Queridos hermanos en el Episcopado: Este misterio de la unidad en Cristo y en su Iglesia debe ser vivido hasta el fondo por el Pueblo de Dios; y la base y centro de toda comunidad cristiana es la celebración de la Eucaristía (cf. Presbyterorum ordinis, 6). Os pido que recordéis a vuestros fieles el gran privilegio que tienen de reunirse en la Misa del domingo, de unirse con Cristo en su culto al Padre. La Misa dominical tiene valor primario en la vida de los fieles, no en el sentido de que las demás actividades carezcan de importancia y significado en la vida cristiana, sino más bien en el sentido de que la Misa dominical sostiene, ennoblece y santifica todo lo que se hace a lo largo de la semana.

Cuando volváis al campo de vuestras tareas pastorales, os ruego que digáis una vez más a todos vuestros sacerdotes que les amo, y que os esforcéis por vivir junto con ellos la unidad de la comunión eclesial y del ministerio en toda su intensidad. Los misioneros, necesarios todavía en vuestro país, tienen un lugar especial en mi corazón y en el corazón de Cristo Salvador. Encomiendo también los misioneros a vuestro cuidado pastoral, de modo que puedan aprender por experiencia cuán intensamente personal es el amor que están llamados a manifestar en el nombre de Cristo Buen Pastor, que conoce por su nombre a sus ovejas. Y a cuantos colaboran con vosotros en la causa del Evangelio, en especial a los catequistas, expreso mi agradecimiento. Dedico una palabra especial a las familias cristianas que luchan por dar testimonio de la alianza del amor de Dios y de la unidad de la Iglesia de Cristo.

Antes de terminar, dirijo un llamamiento a los jóvenes de vuestras Iglesias locales. Constituyen un signo de la juventud y dinamismo de la misma Iglesia, dentro de la comunión eclesial; son la esperanza de su futuro. Hagamos cuanto está en nuestro poder para que los jóvenes se formen en la justicia y la verdad, y se alimenten de la Palabra de Dios; de modo que rechazando las ideologías engañosas, puedan vivir en libertad verdadera como hermanos y hermanas de Jesucristo.
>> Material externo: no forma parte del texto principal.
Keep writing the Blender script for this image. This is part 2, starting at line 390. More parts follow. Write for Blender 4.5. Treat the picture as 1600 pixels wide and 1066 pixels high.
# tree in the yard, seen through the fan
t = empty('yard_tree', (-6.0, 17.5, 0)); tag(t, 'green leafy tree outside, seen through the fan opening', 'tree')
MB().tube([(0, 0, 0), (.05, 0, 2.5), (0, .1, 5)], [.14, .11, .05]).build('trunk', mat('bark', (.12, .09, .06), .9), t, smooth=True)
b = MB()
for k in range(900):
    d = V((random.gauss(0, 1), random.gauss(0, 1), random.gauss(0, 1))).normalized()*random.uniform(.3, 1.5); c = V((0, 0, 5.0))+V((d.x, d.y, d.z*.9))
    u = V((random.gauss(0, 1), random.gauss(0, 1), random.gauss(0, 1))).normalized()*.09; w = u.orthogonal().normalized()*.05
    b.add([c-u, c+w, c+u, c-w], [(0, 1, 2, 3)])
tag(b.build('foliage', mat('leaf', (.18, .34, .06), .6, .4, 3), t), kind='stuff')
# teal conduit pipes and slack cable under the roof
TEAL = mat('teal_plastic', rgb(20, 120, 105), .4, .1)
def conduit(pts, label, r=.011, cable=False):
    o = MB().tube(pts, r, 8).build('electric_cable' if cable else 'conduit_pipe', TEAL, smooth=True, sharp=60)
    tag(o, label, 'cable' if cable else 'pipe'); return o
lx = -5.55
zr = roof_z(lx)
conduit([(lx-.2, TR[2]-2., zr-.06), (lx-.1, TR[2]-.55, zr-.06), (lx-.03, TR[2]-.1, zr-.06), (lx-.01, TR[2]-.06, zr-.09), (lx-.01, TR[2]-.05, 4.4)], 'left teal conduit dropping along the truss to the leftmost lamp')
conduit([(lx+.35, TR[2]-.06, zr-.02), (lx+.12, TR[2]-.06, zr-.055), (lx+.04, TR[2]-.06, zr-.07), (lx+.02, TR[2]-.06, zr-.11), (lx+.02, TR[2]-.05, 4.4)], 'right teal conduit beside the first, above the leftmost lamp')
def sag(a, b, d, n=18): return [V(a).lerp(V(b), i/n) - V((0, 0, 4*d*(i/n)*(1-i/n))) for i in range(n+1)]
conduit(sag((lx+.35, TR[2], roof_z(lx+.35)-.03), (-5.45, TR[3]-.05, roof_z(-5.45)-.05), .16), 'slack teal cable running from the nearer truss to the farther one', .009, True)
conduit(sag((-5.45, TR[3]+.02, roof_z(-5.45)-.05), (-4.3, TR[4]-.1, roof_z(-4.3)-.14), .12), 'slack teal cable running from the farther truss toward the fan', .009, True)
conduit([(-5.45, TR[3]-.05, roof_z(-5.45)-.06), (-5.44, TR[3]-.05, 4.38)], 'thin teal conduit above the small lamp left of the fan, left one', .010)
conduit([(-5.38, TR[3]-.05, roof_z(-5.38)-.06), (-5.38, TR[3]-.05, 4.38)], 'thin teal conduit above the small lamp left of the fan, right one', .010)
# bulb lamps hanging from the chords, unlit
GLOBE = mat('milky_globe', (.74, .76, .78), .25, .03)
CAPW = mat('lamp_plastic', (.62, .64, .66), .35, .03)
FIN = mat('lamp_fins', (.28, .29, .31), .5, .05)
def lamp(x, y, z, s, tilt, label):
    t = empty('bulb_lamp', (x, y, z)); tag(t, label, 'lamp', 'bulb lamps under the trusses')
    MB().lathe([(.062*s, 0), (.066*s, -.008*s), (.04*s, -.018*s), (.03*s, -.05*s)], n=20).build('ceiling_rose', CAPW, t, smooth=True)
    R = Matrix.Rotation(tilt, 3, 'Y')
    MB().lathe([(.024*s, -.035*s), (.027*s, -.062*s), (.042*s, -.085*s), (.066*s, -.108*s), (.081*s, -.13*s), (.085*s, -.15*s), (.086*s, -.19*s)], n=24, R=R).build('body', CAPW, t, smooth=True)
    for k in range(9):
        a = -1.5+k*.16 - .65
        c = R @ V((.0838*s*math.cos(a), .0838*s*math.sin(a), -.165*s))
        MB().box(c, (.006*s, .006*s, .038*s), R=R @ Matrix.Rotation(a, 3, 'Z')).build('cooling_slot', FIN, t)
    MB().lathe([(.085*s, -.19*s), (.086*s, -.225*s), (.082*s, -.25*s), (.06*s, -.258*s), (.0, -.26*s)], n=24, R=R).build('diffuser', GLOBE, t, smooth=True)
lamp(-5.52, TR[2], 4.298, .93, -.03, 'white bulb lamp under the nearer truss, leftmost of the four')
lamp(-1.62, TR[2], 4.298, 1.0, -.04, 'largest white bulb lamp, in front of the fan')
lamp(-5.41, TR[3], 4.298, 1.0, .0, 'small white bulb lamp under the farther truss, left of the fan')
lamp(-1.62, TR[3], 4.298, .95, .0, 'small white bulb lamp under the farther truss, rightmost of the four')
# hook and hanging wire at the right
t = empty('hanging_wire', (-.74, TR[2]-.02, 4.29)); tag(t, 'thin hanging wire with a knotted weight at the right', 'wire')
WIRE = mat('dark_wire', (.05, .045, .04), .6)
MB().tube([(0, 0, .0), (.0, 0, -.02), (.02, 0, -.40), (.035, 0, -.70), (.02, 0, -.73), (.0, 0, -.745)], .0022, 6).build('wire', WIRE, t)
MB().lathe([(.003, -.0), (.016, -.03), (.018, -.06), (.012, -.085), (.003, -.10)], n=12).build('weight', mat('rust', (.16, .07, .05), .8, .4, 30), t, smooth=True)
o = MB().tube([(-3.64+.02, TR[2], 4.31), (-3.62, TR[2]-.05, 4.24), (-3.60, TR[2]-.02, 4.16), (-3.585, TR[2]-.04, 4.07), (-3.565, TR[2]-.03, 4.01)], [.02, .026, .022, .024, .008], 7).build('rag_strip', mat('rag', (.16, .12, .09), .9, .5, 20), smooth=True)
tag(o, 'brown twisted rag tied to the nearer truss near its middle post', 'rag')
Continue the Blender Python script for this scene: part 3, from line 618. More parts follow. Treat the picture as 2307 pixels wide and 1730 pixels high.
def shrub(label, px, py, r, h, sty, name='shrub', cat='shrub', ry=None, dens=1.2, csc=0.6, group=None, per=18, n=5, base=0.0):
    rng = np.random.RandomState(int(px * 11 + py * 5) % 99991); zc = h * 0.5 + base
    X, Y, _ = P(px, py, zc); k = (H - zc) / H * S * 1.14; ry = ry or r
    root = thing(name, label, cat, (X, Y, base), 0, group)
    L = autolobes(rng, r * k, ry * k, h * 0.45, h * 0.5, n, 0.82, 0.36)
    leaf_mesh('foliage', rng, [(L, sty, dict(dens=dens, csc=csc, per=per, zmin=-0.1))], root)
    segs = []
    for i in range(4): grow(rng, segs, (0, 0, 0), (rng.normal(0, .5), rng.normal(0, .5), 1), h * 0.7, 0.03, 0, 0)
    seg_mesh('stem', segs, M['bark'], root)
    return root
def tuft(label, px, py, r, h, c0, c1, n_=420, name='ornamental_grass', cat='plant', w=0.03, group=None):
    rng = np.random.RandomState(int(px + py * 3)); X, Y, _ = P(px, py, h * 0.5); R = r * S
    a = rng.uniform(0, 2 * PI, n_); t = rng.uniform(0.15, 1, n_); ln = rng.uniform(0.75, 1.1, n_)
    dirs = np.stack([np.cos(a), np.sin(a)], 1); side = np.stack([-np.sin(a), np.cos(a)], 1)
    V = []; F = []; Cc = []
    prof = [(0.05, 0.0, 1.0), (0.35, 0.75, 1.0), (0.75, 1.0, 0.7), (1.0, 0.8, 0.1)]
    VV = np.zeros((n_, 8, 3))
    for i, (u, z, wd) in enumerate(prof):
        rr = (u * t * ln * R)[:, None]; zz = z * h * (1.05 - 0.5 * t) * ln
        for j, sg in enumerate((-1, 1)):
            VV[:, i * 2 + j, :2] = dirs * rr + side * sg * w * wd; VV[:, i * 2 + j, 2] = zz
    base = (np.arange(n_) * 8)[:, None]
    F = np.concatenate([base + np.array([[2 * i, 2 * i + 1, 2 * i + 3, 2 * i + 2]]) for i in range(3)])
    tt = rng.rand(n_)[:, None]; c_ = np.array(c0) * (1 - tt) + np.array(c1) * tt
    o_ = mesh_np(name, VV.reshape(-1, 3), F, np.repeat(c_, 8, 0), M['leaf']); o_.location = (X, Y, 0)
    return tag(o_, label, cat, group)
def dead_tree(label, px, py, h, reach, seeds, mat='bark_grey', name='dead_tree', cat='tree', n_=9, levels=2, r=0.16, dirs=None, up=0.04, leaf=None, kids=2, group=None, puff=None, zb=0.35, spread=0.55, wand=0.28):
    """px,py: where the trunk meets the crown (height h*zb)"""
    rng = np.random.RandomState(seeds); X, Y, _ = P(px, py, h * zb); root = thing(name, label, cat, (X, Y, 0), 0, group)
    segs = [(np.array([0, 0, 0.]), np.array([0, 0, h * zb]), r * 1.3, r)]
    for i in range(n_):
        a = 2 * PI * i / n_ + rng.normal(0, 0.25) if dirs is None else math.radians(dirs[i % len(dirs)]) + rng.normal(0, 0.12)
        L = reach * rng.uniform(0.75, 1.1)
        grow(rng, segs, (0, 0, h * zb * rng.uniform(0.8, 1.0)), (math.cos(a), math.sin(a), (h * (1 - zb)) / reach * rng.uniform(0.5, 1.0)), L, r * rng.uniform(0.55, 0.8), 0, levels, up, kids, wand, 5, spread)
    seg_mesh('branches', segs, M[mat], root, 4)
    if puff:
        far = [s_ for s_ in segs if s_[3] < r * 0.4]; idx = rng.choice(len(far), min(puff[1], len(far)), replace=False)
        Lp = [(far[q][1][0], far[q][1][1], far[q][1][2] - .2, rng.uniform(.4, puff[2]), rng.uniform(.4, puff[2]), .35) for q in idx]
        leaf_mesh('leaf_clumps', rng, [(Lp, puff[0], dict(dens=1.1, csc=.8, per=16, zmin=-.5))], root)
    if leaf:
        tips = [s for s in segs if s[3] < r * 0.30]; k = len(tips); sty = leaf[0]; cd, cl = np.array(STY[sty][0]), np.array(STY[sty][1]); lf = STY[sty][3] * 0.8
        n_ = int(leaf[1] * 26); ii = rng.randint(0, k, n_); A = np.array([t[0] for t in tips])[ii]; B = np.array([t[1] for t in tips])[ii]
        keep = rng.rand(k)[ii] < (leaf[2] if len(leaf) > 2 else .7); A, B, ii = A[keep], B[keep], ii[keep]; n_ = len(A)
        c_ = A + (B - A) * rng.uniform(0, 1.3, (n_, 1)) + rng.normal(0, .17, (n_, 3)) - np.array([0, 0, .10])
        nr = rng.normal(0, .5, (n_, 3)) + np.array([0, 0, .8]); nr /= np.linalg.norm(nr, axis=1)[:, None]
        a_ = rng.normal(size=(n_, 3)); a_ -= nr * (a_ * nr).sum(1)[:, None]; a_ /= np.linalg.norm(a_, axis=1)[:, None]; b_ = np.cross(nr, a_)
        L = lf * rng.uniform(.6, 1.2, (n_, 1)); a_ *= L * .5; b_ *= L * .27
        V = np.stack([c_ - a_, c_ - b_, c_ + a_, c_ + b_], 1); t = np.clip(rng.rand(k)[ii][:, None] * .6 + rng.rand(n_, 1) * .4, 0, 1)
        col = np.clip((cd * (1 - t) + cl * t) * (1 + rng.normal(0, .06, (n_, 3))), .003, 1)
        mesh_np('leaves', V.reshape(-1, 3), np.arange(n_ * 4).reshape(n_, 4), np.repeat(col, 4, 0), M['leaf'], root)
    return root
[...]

A todas las personas unidas a vosotros en la comunión de la Iglesia envío mi bendición apostólica invocando la intercesión de María Reina del cielo y Madre de Cristo resucitado.

No me olvido ni mucho menos de que entre vosotros hay varios obispos de lengua francesa e incluso de departamentos franceses de ultramar; pero la cercanía y semejanza de problemas pastorales os llevan a vivir en solidaridad con los otros obispos de las Antillas. Transmitid a vuestros sacerdotes, religiosos y religiosas, y a los laicos cristianos de vuestras diócesis, el recuerdo afectuoso del Papa con la exhortación a formar comunidades bien unidas, que sepan ahondar en su fe y manifestarla, y se afanen por vivir el Evangelio en el corazón de su vida.

A vosotros, queridos hermanos, mis mejores deseos cordiales para vuestro ministerio, y mi bendición apostólica.